Network Forensics Vendors: Get in the Cloud!

Posted on 6:47 PM by Unknown
I know some of us worry that the advent of the "cloud" will spell the end of Network Security Monitoring and related network-centric visibility and instrumentation measures. I have a proposal for any network forensics vendors reading this blog: get in the cloud!

For example, imagine you are a proxy-in-the-cloud (PITC) provider, like ScanSafe, now owned by Cisco. You provide a Web portal to your customers so they can see what bad sites employees were not allowed to visit. But what about all the subtle traffic that evaded your filters, block lists, heuristics, and other defensive mechanisms? What about the insider stealing intellectual property, indistinguishable from a "normal employee?" How does your abuse-centric Web portal address the sorts of threats that really matter?

To me, one answer is to deploy a network forensics solution like NetWitness or Solera in front of your PITC infrastructure. The PITC vendor must have a way to identify legitimate clients, or else you've created the world's greatest open Web proxy. Use the identity information to tag the traffic collected by the network forensics product.

When a customer needs to analyze an intrusion, or conduct an investigation, he can connect to the hosted network forensics platform.

I also like this approach because it helps address the consumerization of IT. You can create a policy (weak I know, but it's an option) that Company users must point any device that processes Company data to the PITC infrastructure for Web access.
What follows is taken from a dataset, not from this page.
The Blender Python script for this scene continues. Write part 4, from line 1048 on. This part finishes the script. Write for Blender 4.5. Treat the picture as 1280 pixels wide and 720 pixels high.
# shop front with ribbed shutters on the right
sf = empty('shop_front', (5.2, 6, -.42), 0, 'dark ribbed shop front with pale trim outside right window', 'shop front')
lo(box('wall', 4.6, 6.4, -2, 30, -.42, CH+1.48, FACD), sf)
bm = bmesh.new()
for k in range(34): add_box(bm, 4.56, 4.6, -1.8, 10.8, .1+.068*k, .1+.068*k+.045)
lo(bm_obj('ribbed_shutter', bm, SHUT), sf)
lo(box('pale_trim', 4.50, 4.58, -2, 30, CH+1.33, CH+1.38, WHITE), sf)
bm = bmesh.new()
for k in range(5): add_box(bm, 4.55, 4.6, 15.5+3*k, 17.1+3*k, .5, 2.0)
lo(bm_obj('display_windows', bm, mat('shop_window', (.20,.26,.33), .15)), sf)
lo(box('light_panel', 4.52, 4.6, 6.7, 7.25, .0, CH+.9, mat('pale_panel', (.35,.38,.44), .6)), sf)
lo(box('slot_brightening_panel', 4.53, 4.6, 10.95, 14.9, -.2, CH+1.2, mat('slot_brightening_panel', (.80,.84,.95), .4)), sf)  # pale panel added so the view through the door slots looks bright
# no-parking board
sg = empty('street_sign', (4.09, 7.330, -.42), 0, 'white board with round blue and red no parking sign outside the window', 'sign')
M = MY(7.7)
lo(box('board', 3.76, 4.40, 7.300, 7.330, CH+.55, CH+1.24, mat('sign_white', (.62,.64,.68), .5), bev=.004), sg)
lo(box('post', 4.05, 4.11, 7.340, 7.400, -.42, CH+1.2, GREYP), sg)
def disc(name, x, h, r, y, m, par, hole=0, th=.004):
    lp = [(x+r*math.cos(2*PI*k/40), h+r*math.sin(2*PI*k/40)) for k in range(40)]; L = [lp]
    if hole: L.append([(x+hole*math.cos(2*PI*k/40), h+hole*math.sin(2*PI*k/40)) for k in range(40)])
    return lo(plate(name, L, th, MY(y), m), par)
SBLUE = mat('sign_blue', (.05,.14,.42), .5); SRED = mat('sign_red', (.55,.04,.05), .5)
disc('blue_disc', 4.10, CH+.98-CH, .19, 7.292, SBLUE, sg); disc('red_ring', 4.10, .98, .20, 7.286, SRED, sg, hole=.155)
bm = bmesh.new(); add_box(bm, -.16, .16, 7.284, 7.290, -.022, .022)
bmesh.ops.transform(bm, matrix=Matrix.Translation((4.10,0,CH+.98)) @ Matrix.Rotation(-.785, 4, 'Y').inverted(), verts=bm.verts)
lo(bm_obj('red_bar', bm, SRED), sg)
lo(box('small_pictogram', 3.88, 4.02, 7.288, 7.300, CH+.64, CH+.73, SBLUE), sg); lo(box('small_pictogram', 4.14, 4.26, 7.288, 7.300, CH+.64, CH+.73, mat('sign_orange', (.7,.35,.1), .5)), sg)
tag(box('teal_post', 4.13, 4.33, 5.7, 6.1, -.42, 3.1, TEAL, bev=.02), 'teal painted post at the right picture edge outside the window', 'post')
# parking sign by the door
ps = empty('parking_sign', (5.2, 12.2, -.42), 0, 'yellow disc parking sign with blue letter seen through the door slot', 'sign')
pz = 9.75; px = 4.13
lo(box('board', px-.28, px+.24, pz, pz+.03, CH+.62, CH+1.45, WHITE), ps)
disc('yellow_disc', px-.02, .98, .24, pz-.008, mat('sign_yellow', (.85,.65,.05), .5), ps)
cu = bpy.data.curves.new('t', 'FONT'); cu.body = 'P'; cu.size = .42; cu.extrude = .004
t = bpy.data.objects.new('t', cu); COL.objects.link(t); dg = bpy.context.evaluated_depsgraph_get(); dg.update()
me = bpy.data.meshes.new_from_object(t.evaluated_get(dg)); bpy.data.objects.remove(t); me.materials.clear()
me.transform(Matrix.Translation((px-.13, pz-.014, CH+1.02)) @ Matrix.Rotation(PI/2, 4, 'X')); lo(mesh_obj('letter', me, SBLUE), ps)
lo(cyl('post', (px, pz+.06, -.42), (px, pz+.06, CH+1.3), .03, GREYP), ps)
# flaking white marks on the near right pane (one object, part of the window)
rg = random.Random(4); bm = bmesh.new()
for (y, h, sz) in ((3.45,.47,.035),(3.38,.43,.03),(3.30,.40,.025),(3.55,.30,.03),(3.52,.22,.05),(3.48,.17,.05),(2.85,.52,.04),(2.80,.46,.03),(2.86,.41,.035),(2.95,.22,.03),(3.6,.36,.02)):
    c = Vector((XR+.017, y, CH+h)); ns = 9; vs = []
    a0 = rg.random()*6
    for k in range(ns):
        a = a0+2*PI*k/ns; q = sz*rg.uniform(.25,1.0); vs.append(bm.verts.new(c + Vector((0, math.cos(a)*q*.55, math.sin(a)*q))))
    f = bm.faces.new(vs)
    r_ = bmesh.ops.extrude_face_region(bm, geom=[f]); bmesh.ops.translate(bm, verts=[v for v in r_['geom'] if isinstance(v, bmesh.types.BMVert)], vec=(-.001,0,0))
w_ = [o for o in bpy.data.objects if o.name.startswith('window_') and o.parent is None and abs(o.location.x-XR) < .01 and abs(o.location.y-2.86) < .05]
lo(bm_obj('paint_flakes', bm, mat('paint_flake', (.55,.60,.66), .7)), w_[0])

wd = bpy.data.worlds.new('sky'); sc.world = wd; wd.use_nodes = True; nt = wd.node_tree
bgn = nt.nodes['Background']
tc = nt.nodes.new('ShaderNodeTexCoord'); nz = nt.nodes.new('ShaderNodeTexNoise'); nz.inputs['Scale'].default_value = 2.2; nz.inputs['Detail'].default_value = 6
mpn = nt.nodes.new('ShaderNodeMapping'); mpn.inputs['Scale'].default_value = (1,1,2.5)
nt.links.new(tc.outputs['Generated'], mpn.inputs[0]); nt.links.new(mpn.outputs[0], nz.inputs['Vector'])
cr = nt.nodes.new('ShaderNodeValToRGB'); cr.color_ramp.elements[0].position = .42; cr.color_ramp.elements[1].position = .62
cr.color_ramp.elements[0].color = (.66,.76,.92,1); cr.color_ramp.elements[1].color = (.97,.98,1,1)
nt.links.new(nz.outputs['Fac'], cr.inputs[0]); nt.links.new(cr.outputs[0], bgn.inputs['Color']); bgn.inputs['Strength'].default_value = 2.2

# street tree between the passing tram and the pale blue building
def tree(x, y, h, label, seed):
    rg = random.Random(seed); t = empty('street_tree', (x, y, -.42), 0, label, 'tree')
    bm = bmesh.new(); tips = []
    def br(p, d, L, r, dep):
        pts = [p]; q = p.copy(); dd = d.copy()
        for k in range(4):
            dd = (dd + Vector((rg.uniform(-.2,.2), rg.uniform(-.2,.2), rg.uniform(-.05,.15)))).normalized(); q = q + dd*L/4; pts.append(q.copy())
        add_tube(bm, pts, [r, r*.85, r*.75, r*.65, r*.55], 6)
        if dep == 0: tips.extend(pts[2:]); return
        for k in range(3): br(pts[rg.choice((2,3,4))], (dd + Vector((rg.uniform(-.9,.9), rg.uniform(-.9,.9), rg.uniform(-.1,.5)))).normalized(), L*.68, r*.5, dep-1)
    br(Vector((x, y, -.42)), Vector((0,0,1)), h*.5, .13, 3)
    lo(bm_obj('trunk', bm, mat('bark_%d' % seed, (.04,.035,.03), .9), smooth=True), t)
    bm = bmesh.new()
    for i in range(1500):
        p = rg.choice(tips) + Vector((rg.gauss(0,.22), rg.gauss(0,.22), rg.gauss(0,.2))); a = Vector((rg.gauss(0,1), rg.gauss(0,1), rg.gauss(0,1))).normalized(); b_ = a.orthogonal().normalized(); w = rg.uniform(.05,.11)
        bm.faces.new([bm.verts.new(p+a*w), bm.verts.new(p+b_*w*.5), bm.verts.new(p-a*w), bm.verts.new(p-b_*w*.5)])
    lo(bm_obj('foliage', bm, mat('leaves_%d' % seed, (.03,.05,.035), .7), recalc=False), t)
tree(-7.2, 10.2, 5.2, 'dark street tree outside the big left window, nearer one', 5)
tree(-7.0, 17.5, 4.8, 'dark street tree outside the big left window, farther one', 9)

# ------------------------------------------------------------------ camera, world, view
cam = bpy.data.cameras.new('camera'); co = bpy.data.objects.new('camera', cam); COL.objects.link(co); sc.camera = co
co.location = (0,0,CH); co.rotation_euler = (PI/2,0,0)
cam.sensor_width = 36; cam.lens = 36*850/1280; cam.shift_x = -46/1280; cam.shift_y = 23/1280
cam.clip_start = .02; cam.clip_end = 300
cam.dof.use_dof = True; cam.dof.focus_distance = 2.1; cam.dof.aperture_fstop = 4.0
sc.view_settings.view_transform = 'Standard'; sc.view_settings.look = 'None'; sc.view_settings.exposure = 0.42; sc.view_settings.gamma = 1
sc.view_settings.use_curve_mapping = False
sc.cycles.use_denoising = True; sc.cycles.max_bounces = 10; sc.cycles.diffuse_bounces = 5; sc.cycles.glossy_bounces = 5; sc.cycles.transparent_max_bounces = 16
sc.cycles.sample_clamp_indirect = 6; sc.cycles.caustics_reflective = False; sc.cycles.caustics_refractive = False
By doing so you can collect the network forensic data you need.

Of course, encryption is always an issue, but if really necessary I'm sure you can work with the PITC vendor on a MITM approach.

I'm sure I'll get a few comments from critics saying "NSM is dead," "network traffic is worthless," etc. It's just a sign you don't know how to use that sort of data effectively, and probably never will. After evangelizing for 10 years, I've given up trying to convince critics like that.

I also don't intend for this post to be a signal that I hate logs or host-based evidence. It's just another piece in the puzzle.

So, network forensics vendors, who will be the first to publish a press release saying you've partnered with a PITC provider?